We zijn sterfelijk vanwege de zonde van Adam, niet vanwege onze eigen zonde. De vertalers hebben Paulus verkeerd begrepen omdat ze dachten dat Paulus een fout had gemaakt. Ze dachten dat hij zijn verklaring in Rom. 6:23 tegensprak: “Het loon van de zonde is de dood.” Zij begrepen niet dat het loon van Adams zonde de eerste dood (sterfelijkheid) was dat tot alle mensen doorgegaan is; en dat het loon van onze eigen zonden de tweede dood is – het oordeel van de wet bij de Grote Witte Troon.

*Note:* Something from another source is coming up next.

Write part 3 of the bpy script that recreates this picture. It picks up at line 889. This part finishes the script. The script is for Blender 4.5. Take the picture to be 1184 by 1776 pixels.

Hoe kan het dan dat de vertalers de apostel Paulus verkeerd begrepen (en het ook oneens met hem waren)? Dit begon zo’n 1600 jaar geleden. Toen Hieronymus de Latijnse Vulgaat vertaalde rond 400 n.Chr. veranderde hij de laatste zin van Rom. 5:12: “omdat allen gezondigd hebben” in plaats van “waardoor allen gezondigd hebben.”

Het Bijbelse Commentaar op Hieronymus geeft op pagina 307 toe dat deze vertaling een serieus probleem veroorzaakte door Paulus in tegenspraak te laten zijn met zichzelf in hetzelfde vers:

“De moeilijkheid die vaak gevonden wordt is dat het lijkt dat Paulus in 5:12c–d iets heel anders zegt dan in 12:a–b. Aan het begin van het vers worden zonde en dood toegeschreven aan Adam; maar nu lijkt de dood te wijten aan de daden van de mens.”

Hieronymus’ gebrek aan inzicht werd hierdoor ook doorgegeven aan de meeste moderne vertalers. Slechts een paar beseften dat Paulus hier over twee soorten van dood sprak: de eerste als gevolg van de zonde van Adam, en de tweede als gevolg van onze eigen zonden.

Het punt is dat de overtreding van Adam ongedaan werd gemaakt door Christus wiens rechtvaardigheid en rechtvaardige daad aan het kruis het leven gaf aan de hele schepping. Beide daden werden gedaan buiten onszelf, niet vanwege onze wil. Daarom, zoals we deelden in het gevolg van Adams zonde voordat onze wil werd gevormd, delen wij ook in de redding die Christus rechtvaardige daad tot stand bracht, dat ook gedaan is buiten onze eigen wil. Zoals Adams zonde resulteerde in sterfelijkheid voor iedereen, zo ook resulteert Christus’ rechtvaardige daad de gift van het leven voor iedereen aan het einde.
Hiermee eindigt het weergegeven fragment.